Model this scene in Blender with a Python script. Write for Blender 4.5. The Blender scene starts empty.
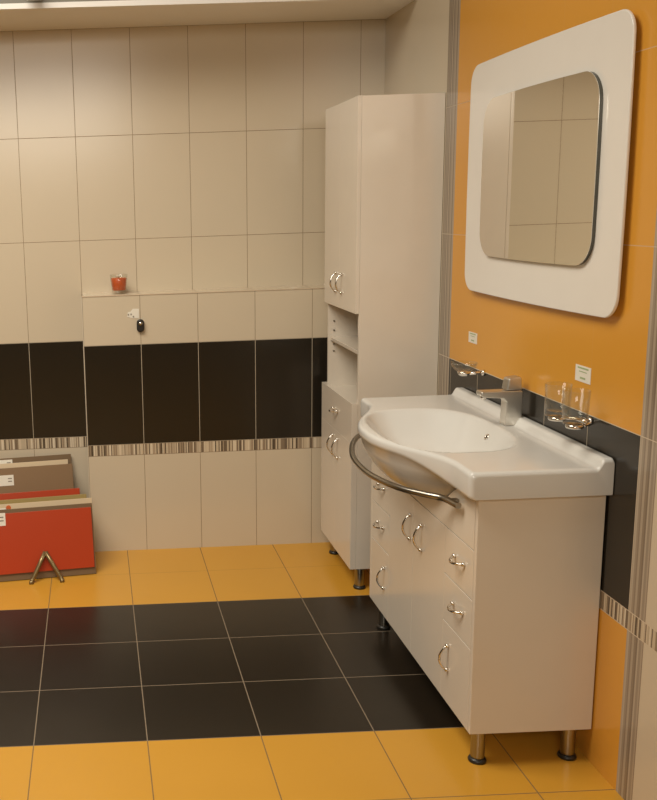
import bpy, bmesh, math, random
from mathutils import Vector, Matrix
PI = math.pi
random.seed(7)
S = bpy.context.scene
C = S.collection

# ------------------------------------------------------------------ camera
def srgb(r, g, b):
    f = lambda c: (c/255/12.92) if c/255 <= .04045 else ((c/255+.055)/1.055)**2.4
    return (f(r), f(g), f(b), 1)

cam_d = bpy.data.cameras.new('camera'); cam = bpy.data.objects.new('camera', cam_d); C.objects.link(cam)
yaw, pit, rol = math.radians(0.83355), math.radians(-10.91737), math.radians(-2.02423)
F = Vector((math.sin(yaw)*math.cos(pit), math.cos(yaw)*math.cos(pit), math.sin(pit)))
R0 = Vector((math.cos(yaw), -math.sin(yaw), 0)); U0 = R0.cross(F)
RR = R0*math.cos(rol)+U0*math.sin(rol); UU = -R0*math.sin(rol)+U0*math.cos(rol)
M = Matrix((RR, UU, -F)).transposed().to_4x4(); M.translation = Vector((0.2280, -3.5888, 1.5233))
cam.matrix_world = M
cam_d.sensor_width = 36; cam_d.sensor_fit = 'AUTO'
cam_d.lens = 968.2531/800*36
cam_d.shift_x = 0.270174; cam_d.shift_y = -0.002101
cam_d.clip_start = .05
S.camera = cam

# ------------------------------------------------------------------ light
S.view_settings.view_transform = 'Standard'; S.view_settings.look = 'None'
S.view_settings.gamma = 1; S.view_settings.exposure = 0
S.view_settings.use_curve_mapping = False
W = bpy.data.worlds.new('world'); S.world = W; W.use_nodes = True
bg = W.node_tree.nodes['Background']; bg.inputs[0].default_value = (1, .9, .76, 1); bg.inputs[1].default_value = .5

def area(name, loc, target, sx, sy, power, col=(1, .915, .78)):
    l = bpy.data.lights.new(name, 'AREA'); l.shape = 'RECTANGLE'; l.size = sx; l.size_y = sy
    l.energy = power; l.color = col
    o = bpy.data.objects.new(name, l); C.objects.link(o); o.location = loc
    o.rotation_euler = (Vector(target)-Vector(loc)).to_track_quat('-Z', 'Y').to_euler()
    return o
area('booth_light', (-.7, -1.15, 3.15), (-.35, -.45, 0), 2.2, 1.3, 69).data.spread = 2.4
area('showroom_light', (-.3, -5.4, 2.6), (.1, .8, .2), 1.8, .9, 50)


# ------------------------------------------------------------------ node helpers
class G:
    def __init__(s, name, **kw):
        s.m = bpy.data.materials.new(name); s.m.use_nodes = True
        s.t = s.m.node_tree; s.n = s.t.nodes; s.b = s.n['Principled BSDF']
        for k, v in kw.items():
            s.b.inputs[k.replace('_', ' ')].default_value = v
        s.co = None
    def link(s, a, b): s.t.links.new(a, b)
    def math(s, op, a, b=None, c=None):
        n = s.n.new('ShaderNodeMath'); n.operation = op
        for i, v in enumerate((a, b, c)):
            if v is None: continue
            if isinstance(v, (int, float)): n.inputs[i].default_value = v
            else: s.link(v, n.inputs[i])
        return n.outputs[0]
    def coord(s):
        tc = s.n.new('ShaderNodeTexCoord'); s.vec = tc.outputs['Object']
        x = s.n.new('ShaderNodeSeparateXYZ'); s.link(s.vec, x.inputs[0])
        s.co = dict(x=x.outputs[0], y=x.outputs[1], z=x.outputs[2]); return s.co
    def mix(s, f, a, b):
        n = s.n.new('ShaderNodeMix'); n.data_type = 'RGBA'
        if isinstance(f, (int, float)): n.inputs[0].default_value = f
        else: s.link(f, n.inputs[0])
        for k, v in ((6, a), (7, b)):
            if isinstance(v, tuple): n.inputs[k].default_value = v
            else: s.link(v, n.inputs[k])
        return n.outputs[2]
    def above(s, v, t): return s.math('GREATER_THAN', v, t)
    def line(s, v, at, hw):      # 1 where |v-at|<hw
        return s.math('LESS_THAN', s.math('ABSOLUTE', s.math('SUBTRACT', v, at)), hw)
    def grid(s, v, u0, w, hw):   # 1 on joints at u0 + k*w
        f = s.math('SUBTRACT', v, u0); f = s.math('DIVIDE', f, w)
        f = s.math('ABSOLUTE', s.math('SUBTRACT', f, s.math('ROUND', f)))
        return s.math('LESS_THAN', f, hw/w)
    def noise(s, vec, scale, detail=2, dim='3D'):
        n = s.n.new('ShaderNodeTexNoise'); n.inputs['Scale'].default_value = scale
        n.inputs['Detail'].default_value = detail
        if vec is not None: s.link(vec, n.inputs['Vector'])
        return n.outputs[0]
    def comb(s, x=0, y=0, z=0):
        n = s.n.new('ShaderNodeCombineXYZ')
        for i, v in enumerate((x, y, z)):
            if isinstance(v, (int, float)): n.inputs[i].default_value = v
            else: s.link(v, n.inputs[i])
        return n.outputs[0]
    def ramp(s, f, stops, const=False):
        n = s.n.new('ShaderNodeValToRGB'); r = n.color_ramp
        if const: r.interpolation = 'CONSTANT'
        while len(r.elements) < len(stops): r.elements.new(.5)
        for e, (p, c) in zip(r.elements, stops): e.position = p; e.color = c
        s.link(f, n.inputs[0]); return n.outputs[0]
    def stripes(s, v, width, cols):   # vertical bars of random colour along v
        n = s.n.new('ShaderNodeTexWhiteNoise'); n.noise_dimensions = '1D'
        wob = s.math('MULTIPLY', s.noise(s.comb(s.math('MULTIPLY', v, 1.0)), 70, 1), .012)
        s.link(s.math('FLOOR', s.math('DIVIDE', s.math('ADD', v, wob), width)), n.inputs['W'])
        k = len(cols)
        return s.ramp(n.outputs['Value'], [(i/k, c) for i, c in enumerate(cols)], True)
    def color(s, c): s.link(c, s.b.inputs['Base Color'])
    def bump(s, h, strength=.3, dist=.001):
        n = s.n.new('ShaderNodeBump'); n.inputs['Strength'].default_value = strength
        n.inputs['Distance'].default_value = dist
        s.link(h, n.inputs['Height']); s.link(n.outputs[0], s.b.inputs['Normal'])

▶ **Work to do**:
Reproduce the data word for word, excluding its pictures.

▶ **Correct response**:
Model this scene in Blender with a Python script. Write for Blender 4.5. The Blender scene starts empty.
import bpy, bmesh, math, random
from mathutils import Vector, Matrix
PI = math.pi
random.seed(7)
S = bpy.context.scene
C = S.collection

# ------------------------------------------------------------------ camera
def srgb(r, g, b):
    f = lambda c: (c/255/12.92) if c/255 <= .04045 else ((c/255+.055)/1.055)**2.4
    return (f(r), f(g), f(b), 1)

cam_d = bpy.data.cameras.new('camera'); cam = bpy.data.objects.new('camera', cam_d); C.objects.link(cam)
yaw, pit, rol = math.radians(0.83355), math.radians(-10.91737), math.radians(-2.02423)
F = Vector((math.sin(yaw)*math.cos(pit), math.cos(yaw)*math.cos(pit), math.sin(pit)))
R0 = Vector((math.cos(yaw), -math.sin(yaw), 0)); U0 = R0.cross(F)
RR = R0*math.cos(rol)+U0*math.sin(rol); UU = -R0*math.sin(rol)+U0*math.cos(rol)
M = Matrix((RR, UU, -F)).transposed().to_4x4(); M.translation = Vector((0.2280, -3.5888, 1.5233))
cam.matrix_world = M
cam_d.sensor_width = 36; cam_d.sensor_fit = 'AUTO'
cam_d.lens = 968.2531/800*36
cam_d.shift_x = 0.270174; cam_d.shift_y = -0.002101
cam_d.clip_start = .05
S.camera = cam

# ------------------------------------------------------------------ light
S.view_settings.view_transform = 'Standard'; S.view_settings.look = 'None'
S.view_settings.gamma = 1; S.view_settings.exposure = 0
S.view_settings.use_curve_mapping = False
W = bpy.data.worlds.new('world'); S.world = W; W.use_nodes = True
bg = W.node_tree.nodes['Background']; bg.inputs[0].default_value = (1, .9, .76, 1); bg.inputs[1].default_value = .5

def area(name, loc, target, sx, sy, power, col=(1, .915, .78)):
    l = bpy.data.lights.new(name, 'AREA'); l.shape = 'RECTANGLE'; l.size = sx; l.size_y = sy
    l.energy = power; l.color = col
    o = bpy.data.objects.new(name, l); C.objects.link(o); o.location = loc
    o.rotation_euler = (Vector(target)-Vector(loc)).to_track_quat('-Z', 'Y').to_euler()
    return o
area('booth_light', (-.7, -1.15, 3.15), (-.35, -.45, 0), 2.2, 1.3, 69).data.spread = 2.4
area('showroom_light', (-.3, -5.4, 2.6), (.1, .8, .2), 1.8, .9, 50)


# ------------------------------------------------------------------ node helpers
class G:
    def __init__(s, name, **kw):
        s.m = bpy.data.materials.new(name); s.m.use_nodes = True
        s.t = s.m.node_tree; s.n = s.t.nodes; s.b = s.n['Principled BSDF']
        for k, v in kw.items():
            s.b.inputs[k.replace('_', ' ')].default_value = v
        s.co = None
    def link(s, a, b): s.t.links.new(a, b)
    def math(s, op, a, b=None, c=None):
        n = s.n.new('ShaderNodeMath'); n.operation = op
        for i, v in enumerate((a, b, c)):
            if v is None: continue
            if isinstance(v, (int, float)): n.inputs[i].default_value = v
            else: s.link(v, n.inputs[i])
        return n.outputs[0]
    def coord(s):
        tc = s.n.new('ShaderNodeTexCoord'); s.vec = tc.outputs['Object']
        x = s.n.new('ShaderNodeSeparateXYZ'); s.link(s.vec, x.inputs[0])
        s.co = dict(x=x.outputs[0], y=x.outputs[1], z=x.outputs[2]); return s.co
    def mix(s, f, a, b):
        n = s.n.new('ShaderNodeMix'); n.data_type = 'RGBA'
        if isinstance(f, (int, float)): n.inputs[0].default_value = f
        else: s.link(f, n.inputs[0])
        for k, v in ((6, a), (7, b)):
            if isinstance(v, tuple): n.inputs[k].default_value = v
            else: s.link(v, n.inputs[k])
        return n.outputs[2]
    def above(s, v, t): return s.math('GREATER_THAN', v, t)
    def line(s, v, at, hw):      # 1 where |v-at|<hw
        return s.math('LESS_THAN', s.math('ABSOLUTE', s.math('SUBTRACT', v, at)), hw)
    def grid(s, v, u0, w, hw):   # 1 on joints at u0 + k*w
        f = s.math('SUBTRACT', v, u0); f = s.math('DIVIDE', f, w)
        f = s.math('ABSOLUTE', s.math('SUBTRACT', f, s.math('ROUND', f)))
        return s.math('LESS_THAN', f, hw/w)
    def noise(s, vec, scale, detail=2, dim='3D'):
        n = s.n.new('ShaderNodeTexNoise'); n.inputs['Scale'].default_value = scale
        n.inputs['Detail'].default_value = detail
        if vec is not None: s.link(vec, n.inputs['Vector'])
        return n.outputs[0]
    def comb(s, x=0, y=0, z=0):
        n = s.n.new('ShaderNodeCombineXYZ')
        for i, v in enumerate((x, y, z)):
            if isinstance(v, (int, float)): n.inputs[i].default_value = v
            else: s.link(v, n.inputs[i])
        return n.outputs[0]
    def ramp(s, f, stops, const=False):
        n = s.n.new('ShaderNodeValToRGB'); r = n.color_ramp
        if const: r.interpolation = 'CONSTANT'
        while len(r.elements) < len(stops): r.elements.new(.5)
        for e, (p, c) in zip(r.elements, stops): e.position = p; e.color = c
        s.link(f, n.inputs[0]); return n.outputs[0]
    def stripes(s, v, width, cols):   # vertical bars of random colour along v
        n = s.n.new('ShaderNodeTexWhiteNoise'); n.noise_dimensions = '1D'
        wob = s.math('MULTIPLY', s.noise(s.comb(s.math('MULTIPLY', v, 1.0)), 70, 1), .012)
        s.link(s.math('FLOOR', s.math('DIVIDE', s.math('ADD', v, wob), width)), n.inputs['W'])
        k = len(cols)
        return s.ramp(n.outputs['Value'], [(i/k, c) for i, c in enumerate(cols)], True)
    def color(s, c): s.link(c, s.b.inputs['Base Color'])
    def bump(s, h, strength=.3, dist=.001):
        n = s.n.new('ShaderNodeBump'); n.inputs['Strength'].default_value = strength
        n.inputs['Distance'].default_value = dist
        s.link(h, n.inputs['Height']); s.link(n.outputs[0], s.b.inputs['Normal'])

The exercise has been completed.